Insider Sales - Companies will now be required to include a checkbox along with their tabular disclosure indicating whether Section 16 officers and directors for domestic issuers and directors and members of senior management who would be identified under Item 1 of Form 20-F purchased or sold such shares within four business days before or after the announcement of a repurchase plan or program.

Narrative Disclosure - Existing narrative disclosures require companies to disclose the date of announcement of a repurchase program, the dollar or share amount approved, the expiration date of the program, any program that has expired and any program that a company has determined to terminate prior to expiration. Under the new rules, companies must now also provide the objectives or rationale for each repurchase program, the process or criteria used to determine the amount of repurchases, the number of shares purchased other than through the publicly announced program and nature of such repurchases, and any policies and procedures relating to the purchase and sale of the company's securities during a repurchase program by its officers and directors - including any transaction restrictions.

10b5-1 Plans - The new rules also require that issuers disclose whether a 10b5-1 plan was adopted or terminated in the prior fiscal quarter. In addition, issuers must describe the material terms of any such plan, including date on which the plan was adopted or terminated, the duration of the plan and the aggregate number of shares to be purchased or sold pursuant to the plan.
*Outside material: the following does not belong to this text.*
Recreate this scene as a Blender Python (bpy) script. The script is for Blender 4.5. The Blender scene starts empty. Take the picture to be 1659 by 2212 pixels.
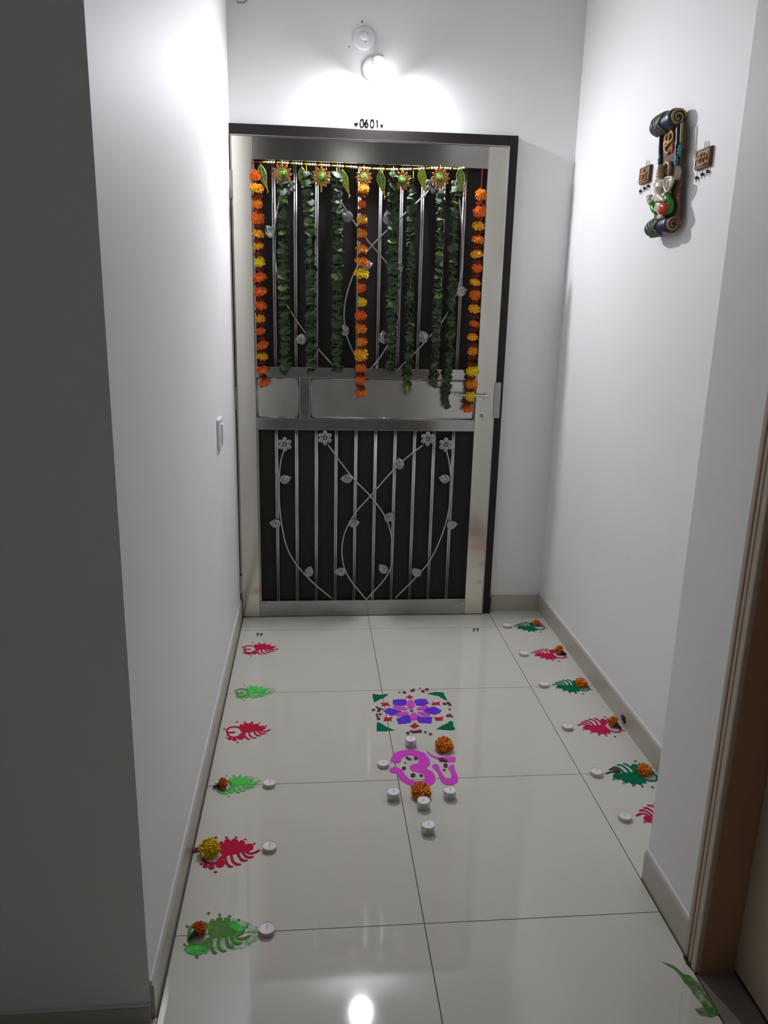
import bpy, bmesh, math, random
from mathutils import Vector, Matrix, Quaternion
random.seed(7)
PI = math.pi
sc = bpy.context.scene
COL = sc.collection

# ------------------------------------------------------------------ camera
CAM = Vector((-0.2763, -3.3755, 1.4685))
CR = Vector((0.99543, -0.09000, 0.02332)); 
YAW, PITCH, ROLL, FPX = 0.0963, 0.2602, 0.0241, 1686.70
IW, IH = 1659.0, 2212.0
def cam_axes():
    cy, sy, cp, sp = math.cos(YAW), math.sin(YAW), math.cos(PITCH), math.sin(PITCH)
    f = Vector((sy*cp, cy*cp, -sp)); r = Vector((cy, -sy, 0)); u = r.cross(f)
    c, s = math.cos(ROLL), math.sin(ROLL)
    return c*r + s*u, -s*r + c*u, f
CR, CU, CF = cam_axes()
cd = bpy.data.cameras.new('camera'); cam = bpy.data.objects.new('camera', cd); COL.objects.link(cam)
cam.matrix_world = Matrix((( CR.x, CU.x, -CF.x, CAM.x), (CR.y, CU.y, -CF.y, CAM.y), (CR.z, CU.z, -CF.z, CAM.z), (0, 0, 0, 1)))
cd.sensor_fit = 'HORIZONTAL'; cd.sensor_width = 36; cd.lens = 36*FPX/IW; cd.clip_start = 0.02
sc.camera = cam

# ------------------------------------------------------------------ world, lights, exposure
w = bpy.data.worlds.new('world'); sc.world = w; w.use_nodes = True
w.node_tree.nodes['Background'].inputs[0].default_value = (0.02, 0.02, 0.02, 1)
w.node_tree.nodes['Background'].inputs[1].default_value = 0.3
sc.view_settings.view_transform = 'Standard'; sc.view_settings.look = 'None'
sc.view_settings.gamma = 1; sc.view_settings.use_curve_mapping = False
sc.view_settings.exposure = 0.0
BULB = 1460.0          # radiance of the bulb's diffuser
CORR = 2.0            # watts of a dim fill light added behind the viewer, no known lamp
la = bpy.data.lights.new('corridor_fill', 'AREA'); la.shape = 'DISK'; la.size = 0.3; la.energy = CORR; la.color = (1, 0.98, 0.97)
lo = bpy.data.objects.new('corridor_fill', la); lo.location = (0.1, -4.4, 2.80); COL.objects.link(lo)

# ------------------------------------------------------------------ surveying: rays of the photograph onto real planes
def ray(u, v):
    return CF + CR*((u-IW/2)/FPX) - CU*((v-IH/2)/FPX)
def hit(u, v, axis, val):
    d = ray(u, v); return CAM + d*((val-CAM[axis])/d[axis])
def F(u, v, z=0.0): return hit(u, v, 2, z)
def G(u, v, y=0.158): return hit(u, v, 1, y)
def R(u, v, x=0.865): return hit(u, v, 0, x)

# ------------------------------------------------------------------ materials
def lin(c):
    if isinstance(c, str): c = tuple(int(c[i:i+2], 16)/255 for i in (0, 2, 4))
    return tuple((x/12.92 if x <= 0.04045 else ((x+0.055)/1.055)**2.4) for x in c) + (1,)
def mat(name, col, rough=0.5, metal=0.0, var=0.0, scale=20.0, bump=0.0, bscale=200.0, spec=0.5, emit=None, coords='Object', stretch=None):
    m = bpy.data.materials.new(name); m.use_nodes = True
    nt = m.node_tree; b = nt.nodes['Principled BSDF']
    c = lin(col)
    b.inputs['Base Color'].default_value = c; b.inputs['Roughness'].default_value = rough
    b.inputs['Metallic'].default_value = metal; b.inputs['Specular IOR Level'].default_value = spec
    tc = nt.nodes.new('ShaderNodeTexCoord'); src = tc.outputs[coords]
    if stretch:
        mp = nt.nodes.new('ShaderNodeMapping'); mp.inputs['Scale'].default_value = stretch
        nt.links.new(src, mp.inputs[0]); src = mp.outputs[0]
    if var:
        n = nt.nodes.new('ShaderNodeTexNoise'); n.inputs['Scale'].default_value = scale; n.inputs['Detail'].default_value = 5
        nt.links.new(src, n.inputs['Vector'])
        mx = nt.nodes.new('ShaderNodeMix'); mx.data_type = 'RGBA'
        mx.inputs[6].default_value = tuple(x*(1-var) for x in c[:3]) + (1,)
        mx.inputs[7].default_value = tuple(min(1, x*(1+var)) for x in c[:3]) + (1,)
        nt.links.new(n.outputs['Fac'], mx.inputs[0]); nt.links.new(mx.outputs[2], b.inputs['Base Color'])
    if bump:
        n2 = nt.nodes.new('ShaderNodeTexNoise'); n2.inputs['Scale'].default_value = bscale; n2.inputs['Detail'].default_value = 3
        nt.links.new(src, n2.inputs['Vector'])
        bp = nt.nodes.new('ShaderNodeBump'); bp.inputs['Strength'].default_value = bump; bp.inputs['Distance'].default_value = 0.002
        nt.links.new(n2.outputs['Fac'], bp.inputs['Height']); nt.links.new(bp.outputs[0], b.inputs['Normal'])
    if emit:
        b.inputs['Emission Color'].default_value = lin(emit[0]); b.inputs['Emission Strength'].default_value = emit[1]
    return m
def dusty(name, col, cover, scale=900.0):
    """loose powder: grains of colour with floor showing between them"""
    m = mat(name, col, 0.95, var=0.25, scale=300, spec=0.1)
    nt = m.node_tree; b = nt.nodes['Principled BSDF']
    tc = nt.nodes.new('ShaderNodeTexCoord'); n = nt.nodes.new('ShaderNodeTexNoise'); n.inputs['Scale'].default_value = scale; n.inputs['Detail'].default_value = 2
    n2 = nt.nodes.new('ShaderNodeTexNoise'); n2.inputs['Scale'].default_value = 45; n2.inputs['Detail'].default_value = 2
    nt.links.new(tc.outputs['Object'], n.inputs['Vector']); nt.links.new(tc.outputs['Object'], n2.inputs['Vector'])
    ad = nt.nodes.new('ShaderNodeMath'); ad.operation = 'MULTIPLY_ADD'; ad.inputs[1].default_value = 0.5
    nt.links.new(n2.outputs['Fac'], ad.inputs[0]); nt.links.new(n.outputs['Fac'], ad.inputs[2])
    mr = nt.nodes.new('ShaderNodeMapRange'); mr.inputs[1].default_value = 0.75 - 0.35*(cover-0.5) - 0.04; mr.inputs[2].default_value = 0.75 - 0.35*(cover-0.5) + 0.04
    nt.links.new(ad.outputs[0], mr.inputs[0]); nt.links.new(mr.outputs[0], b.inputs['Alpha'])
    return m
M = {}
M['wall'] = mat('white wall paint', 'eeeeec', 0.6, var=0.02, scale=3, bump=0.12, bscale=60)
M['wall_r'] = mat('white wall paint right', 'eeeeec', 0.6, var=0.02, scale=3, bump=0.12, bscale=60)
M['ceil'] = mat('ceiling paint', 'd8d8d8', 0.8, var=0.02)
M['tile'] = mat('polished vitrified tile', 'cfccc1', 0.045, var=0.035, scale=6, spec=0.5)
M['grout'] = mat('grout', '5c5850', 0.9, var=0.2, scale=40)
M['skirt'] = mat('marble skirting', 'b9b4a6', 0.3, var=0.09, scale=9)
M['lip'] = mat('skirting plaster lip', 'dcdcdc', 0.7)
M['frame'] = mat('dark door frame', '211a1b', 0.5, var=0.25, scale=25, spec=0.3)
M['wood'] = mat('brown door jamb', 'a37c60', 0.45, var=0.12, scale=8, stretch=(6, 6, 1))
M['casing'] = mat('taupe painted casing', 'b9a997', 0.45, var=0.05, scale=6)
M['leafdoor'] = mat('taupe door leaf', 'b9aa96', 0.45, var=0.05, scale=5)
M['dirt'] = mat('dark floor dirt', '2c211b', 0.9, var=0.3, scale=60)
M['steel'] = mat('polished steel', 'a5a4a0', 0.14, metal=1.0, var=0.28, scale=7)  # tone noise paints mottled dark reflections into the rails
M['steel_b'] = mat('brushed steel', 'c6c6c4', 0.28, metal=1.0, var=0.05, scale=10)
M['steel_l'] = mat('pressed steel', 'a4a4a2', 0.3, metal=0.9, bump=0.3, bscale=120)
M['steel_s'] = mat('satin steel stile', 'd2cfc4', 0.12, metal=0.9, var=0.05, scale=4)
M['steel_p'] = mat('steel sheet with painted reflections', 'd0cfc9', 0.24, metal=1.0, var=0.2, scale=9)  # uneven tone stands in for blotchy reflections in the panels
M['screen'] = mat('dark mesh screen', '2f2b2a', 0.75, var=0.12, scale=5, bump=0.5, bscale=900, spec=0.25)
M['hole'] = mat('black slot', '0b0b0b', 0.9)
M['white_pl'] = mat('white plastic', 'e8e8ea', 0.35)
M['grey_pl'] = mat('grey number plastic', '0c0c0e', 1.0, spec=0.0)
M['pencil'] = mat('dark scuff', '55524f', 0.9, var=0.3, scale=80)
M['glow'] = mat('translucent bulb neck', 'ffffff', 0.4, emit=('f6f6ff', 9.0))
M['bulb'] = mat('lit diffuser', 'ffffff', 0.5, emit=('f5f6ff', BULB))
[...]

Compliance Dates & Compliance

Domestic issuers are required to comply with the new disclosure obligations beginning with the first filing that covers the first full fiscal quarter that begins on or after Oct. 1, 2023. Foreign private issuers will have until the first full fiscal quarter that begins on or after April 1, 2024. Finally, closed-end funds will be required to comply for the first six-month period that begins on or after Jan. 1, 2024.

While the new rules certainly did not go as far as originally proposed, the enhanced disclosure obligations still resulted in an added burden for companies in providing adequate share repurchase disclosure. Companies should use the available transition period to establish their disclosures, benchmark against peers and be nimble enough to revise disclosure as necessary to align with market expectations.